During those wonderfully introverted days when I’d lose time pandering to myself in London’s arty districts, roaming and musing in rooms of high ceilings and provocative installations, I’d feel an awe-inspiring sense of revelation. An embodiment of power that surged through me. The exhibitions would propel rockets of vision into me, provoking reactions, formulating ideas, and most poignantly, demanding to know when I’d be brave enough to be unapologetically me. In truth, having “me time” in these visionary havens was like going home after an exceedingly long time away in exile.  
 
Nowadays, not only am I unapologetically, crudely, outspokenly - and some may say obnoxiously – “me” but I’m unbashful about being a semi-introvert who enjoys extended periods alone.
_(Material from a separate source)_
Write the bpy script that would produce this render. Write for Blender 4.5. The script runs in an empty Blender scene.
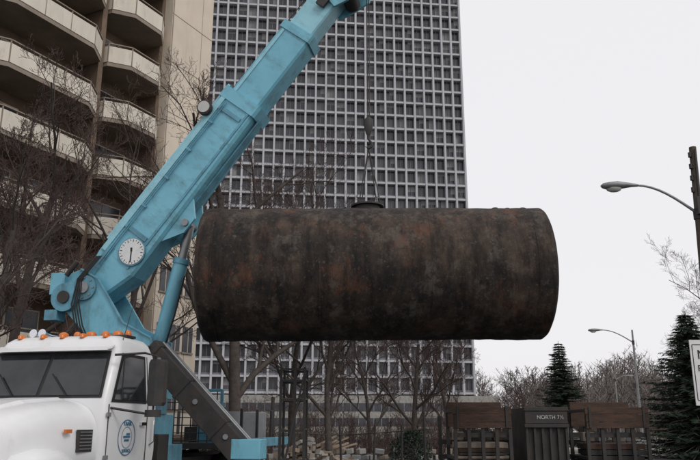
import bpy, math, random
from mathutils import Matrix, Vector, noise
V=Vector
scene=bpy.context.scene
# ------------------------------------------------------------------ materials
def mat(name,col,rough=.7,metal=0.,var=.25,scale=3.,col2=None,bump=0.,detail=6,spec=.5,stretch=None,lo=.35,hi=.65,grime=None,gscale=2.,gst=(1,1,.3),glo=.5,ghi=.75,gamt=.6):
    m=bpy.data.materials.new(name); m.use_nodes=True
    nt=m.node_tree; n=nt.nodes; l=nt.links; b=n['Principled BSDF']
    b.inputs['Roughness'].default_value=rough; b.inputs['Metallic'].default_value=metal
    b.inputs['Specular IOR Level'].default_value=spec
    tc=n.new('ShaderNodeTexCoord'); mp=n.new('ShaderNodeMapping')
    if stretch: mp.inputs['Scale'].default_value=stretch
    l.new(tc.outputs['Object'],mp.inputs['Vector'])
    nz=n.new('ShaderNodeTexNoise'); nz.inputs['Scale'].default_value=scale; nz.inputs['Detail'].default_value=detail
    nz.inputs['Roughness'].default_value=.65
    l.new(mp.outputs['Vector'],nz.inputs['Vector'])
    cr=n.new('ShaderNodeValToRGB'); cr.color_ramp.elements[0].position=lo; cr.color_ramp.elements[1].position=hi
    c2=col2 if col2 else tuple(c*(1-var) for c in col)
    cr.color_ramp.elements[0].color=(*c2,1); cr.color_ramp.elements[1].color=(*col,1)
    l.new(nz.outputs['Fac'],cr.inputs['Fac']); out=cr.outputs['Color']
    if grime:
        m2=n.new('ShaderNodeMapping'); m2.inputs['Scale'].default_value=gst; l.new(tc.outputs['Object'],m2.inputs['Vector'])
        g=n.new('ShaderNodeTexNoise'); g.inputs['Scale'].default_value=gscale; g.inputs['Detail'].default_value=9; g.inputs['Roughness'].default_value=.75
        l.new(m2.outputs['Vector'],g.inputs['Vector'])
        r=n.new('ShaderNodeMapRange'); r.inputs['From Min'].default_value=glo; r.inputs['From Max'].default_value=ghi; r.inputs['To Max'].default_value=gamt
        l.new(g.outputs['Fac'],r.inputs['Value'])
        mx=n.new('ShaderNodeMix'); mx.data_type='RGBA'; l.new(r.outputs['Result'],mx.inputs['Factor']); l.new(out,mx.inputs['A']); mx.inputs['B'].default_value=(*grime,1)
        out=mx.outputs['Result']
        r2=n.new('ShaderNodeMapRange'); r2.inputs['To Min'].default_value=rough; r2.inputs['To Max'].default_value=min(1,rough+.4)
        l.new(r.outputs['Result'],r2.inputs['Value']); l.new(r2.outputs['Result'],b.inputs['Roughness'])
    l.new(out,b.inputs['Base Color'])
    if bump:
        bp=n.new('ShaderNodeBump'); bp.inputs['Strength'].default_value=bump; bp.inputs['Distance'].default_value=.02
        n2=n.new('ShaderNodeTexNoise'); n2.inputs['Scale'].default_value=scale*5; n2.inputs['Detail'].default_value=5
        l.new(mp.outputs['Vector'],n2.inputs['Vector'])
        l.new(n2.outputs['Fac'],bp.inputs['Height']); l.new(bp.outputs['Normal'],b.inputs['Normal'])
    return m
M_blue=mat('crane_blue_paint',(.19,.49,.62),.4,scale=1.5,col2=(.15,.41,.53),bump=.04,grime=(.09,.15,.17),gscale=3.2,gst=(1,1,.45),glo=.50,ghi=.70,gamt=.65)
M_blued=mat('crane_blue_worn',(.13,.36,.48),.5,var=.3,scale=4,bump=.1,grime=(.07,.09,.09),gscale=4,glo=.48,ghi=.7,gamt=.7)
M_bluel=mat('crane_blue_light',(.30,.60,.70),.4,var=.15,scale=3,grime=(.12,.2,.22),gscale=4)
M_white=mat('white_truck_paint',(.74,.75,.76),.28,var=.08,scale=1.2,grime=(.34,.32,.29),gscale=1.6,glo=.55,ghi=.8,gamt=.5)
M_glass=mat('dark_glass',(.035,.04,.044),.06,col2=(.012,.014,.017),scale=1.4,spec=.6)
M_black=mat('black_rubber',(.015,.015,.016),.7,var=.3,scale=5)
M_dark=mat('dark_steel',(.032,.031,.031),.6,var=.4,scale=4,bump=.2,grime=(.085,.06,.045),gscale=4,gst=(1,1,.6),glo=.45)
M_steel=mat('grey_steel',(.28,.29,.3),.4,metal=.6,var=.3,scale=4)
M_galv=mat('galvanised_steel',(.28,.29,.30),.5,metal=.3,var=.25,scale=3)
M_chrome=mat('chrome',(.7,.7,.72),.15,metal=1,var=.05)
M_amber=mat('amber_lens',(.62,.17,.03),.25,var=.1)
M_signw=mat('sign_white',(.72,.73,.73),.5,var=.1,scale=6)
M_teal=mat('logo_blue',(.03,.16,.28),.5,var=.1)
M_bark=mat('bare_bark',(.08,.065,.057),.9,var=.5,scale=6)
M_bark2=mat('bare_twigs',(.10,.065,.057),.9,var=.4,scale=2)
M_far=mat('distant_bare_wood',(.17,.145,.14),.95,var=.35,scale=.08)
M_asph=mat('asphalt_surface',(.065,.064,.066),.9,var=.3,scale=.8,bump=.2)
M_grnd=mat('ground_dirt_grass',(.13,.115,.085),.95,col2=(.07,.075,.045),scale=.25,bump=.3)
M_conc=mat('concrete',(.34,.33,.31),.85,var=.3,scale=1.2,bump=.1)
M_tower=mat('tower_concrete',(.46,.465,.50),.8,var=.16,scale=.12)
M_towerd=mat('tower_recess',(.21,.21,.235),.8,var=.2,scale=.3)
M_cream=mat('cream_panel',(.66,.58,.48),.8,var=.1,scale=.6,grime=(.4,.34,.28),gscale=.9,gst=(1,1,.12),gamt=.5)
M_cream2=mat('cream_balcony',(.69,.64,.55),.7,var=.14,scale=1.5,stretch=(1,1,.3),grime=(.3,.26,.21),gscale=2.2,gst=(1,1,.25),glo=.55,gamt=.6)
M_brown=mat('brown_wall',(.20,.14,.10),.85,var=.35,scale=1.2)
M_slab=mat('slab_edge',(.29,.24,.195),.8,var=.3,scale=1)
M_ply=mat('weathered_plywood',(.10,.052,.034),.85,col2=(.045,.027,.02),scale=3,stretch=(1,1,4),bump=.4,grime=(.04,.035,.03),gscale=5,gst=(1,1,2),glo=.42)
M_wood=mat('pale_timber',(.33,.26,.19),.8,var=.4,scale=4)
M_needle=mat('spruce_needles',(.024,.042,.024),.9,col2=(.010,.02,.012),scale=2)
M_shrub=mat('shrub_leaves',(.05,.05,.03),.9,var=.5,scale=2)
M_wpole=mat('weathered_pole_wood',(.09,.07,.055),.9,var=.4,scale=3,stretch=(1,1,.1),bump=.3)
M_lens=mat('lamp_lens',(.5,.5,.48),.25,var=.1)
M_line=mat('road_paint',(.6,.6,.58),.7,var=.3,scale=2)
win=[mat('window_dark',(.06,.065,.08),.15,var=.3,scale=.3),mat('window_mid',(.105,.11,.125),.2,var=.3,scale=.3),  # pane colours lightened, with distance haze put into the base colour
     mat('window_blind',(.25,.25,.255),.5,var=.2,scale=.3),mat('window_black',(.038,.042,.052),.15,var=.2,scale=.3)]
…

My Dictaphone and I have seen each other throughout the decades. My first adventure with it was to take it to London’s Brick Lane. Brick Lane, for those who might not know, is an excitingly chaotic environment of overlapping cultures and lifestyles in the East End. When my professor assigned me my Dictaphone, insisting that I should use it to create a self-reflecting project, I had just lost my aunt Mae. The grief was incomparable and suddenly, I found comfort in the distraction of Brick Lane’s noise. To be too distracted to think or feel was an absolute gift back then.
 
Sadly, I no longer have those recordings. I deleted them once I was healthier in my journey of bereavement. Recording myself alone in a crowded room, slightly drunk and getting drunker, rolling bitterness over the hard lump within my throat, would have made a cathartic art project, just as my professor proposed. Today, most of my digitalized thoughts are happy, curious, exploratory, or indifferent. Some of the recordings are extraordinary to listen to because the disembodied voice doesn’t always sound as if it’s my own. The ideas sound foreign too; extraterrestrial and far-reaching. Sometimes, I just sit there stunned, listening intently, hanging off every word articulated. Sometimes the ideas seem too big for me to carry to fruition. Nevertheless, I always accept the challenge and execute it like a true matriarch.
 
All alone in a crowded room is where I sometimes long to be. Dictaphone. Noises. Sensations. Vibrations. Reflections. I love overcrowded rooms, sitting in the crooks of humming settings, with a creamy drink on the table, a notepad and pen, and a Dictaphone.